‘Seeking Haven for Mr. Rambo’ is an endlessly atmospheric, gently suffocating journey through Cairo's underbelly.
Alaa Tamer
1/5/2025


Last year, Saudi director Ali Kalthami, described his directorial debut “Night Courier” to be part of “sigma cinema”, films about lone, emotionally closed male protagonists with repressed violent tendencies, navigating a merciless night, a lone wolf, a modern knight, films like “Drive”, “Taxi Driver”, and “Nightcrawler”.
You can place “Seeking Haven for Mr. Rambo” in a similar category, an endlessly atmospheric, gently suffocating journey through the streets of Cairo at night.
Essam Omar’s (the lead actor) performance even takes Ryan Gosling’s performance in “Drive” (complete with an iconic jacket of his own) and adds on top of it, minimizing the “cool” factor, emphasizing the boiling raging volcano inside him, and showing his “talks too little, doesn’t express himself” persona to be more of an act, a necessity of a young boy who suddenly found himself responsible for his old mother. It’s a brilliant performance that reveals its complexities more as the film goes on.
But, not to be reductive, the film is much more than a very authentically Egyptian riff on a western trope, it stands in a long line of Egyptian cinema, Hassan is just a more broken version of the city knights of Mohammed Khan’s cinema, and the pacing and style of the film is another one in a line of recent independent (and perhaps too slow and too European influenced) Egyptian cinema that "flourished" after the 2011 revolution (in films like “Weathered Green” or “Poisonous Roses”). But really, all of that is just dancing around the animal in the room, the film’s most unique and more interesting feature, the dog “Rambo”.
Rambo the dog, “played” by the Rambo twins, is the character the whole film revolves around, the beating heart giving the cold world of the film its warmth, tenderness, and literal and metaphorical blood. He is the character that general audiences will love and emotionally connect with the most, and that critics will pick apart for symbolic meaning the most, and there’s a lot to unpack and love in this guardian angel that you find yourself guarding back, the still innocent part of yourself you try to keep away from a vicious city. Perhaps we are all animals, but with protecting one we become the best animals, or perhaps more than animals.

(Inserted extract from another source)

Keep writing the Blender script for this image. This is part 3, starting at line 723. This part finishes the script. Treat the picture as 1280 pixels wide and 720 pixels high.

Perhaps the dog, consciously or not, is a continuation of another popular genre, the man escorting a weaker person in the underbelly of an apocalyptic world, like “Logan”, “The Last of us” ,”Children of Men” or “God of War”, and while all the previous examples are “dad” character guiding a “offspring”, Hassan’s own longing of a parental figure who hast forsaken him enriches this beyond a simple father/son dynamic, as a fatherless child tries to give the parental protection that he lacks to another creature, a creature that (to mirror another recent Egyptian indie film) may be some sort of incarnation of said absent father, in animal form.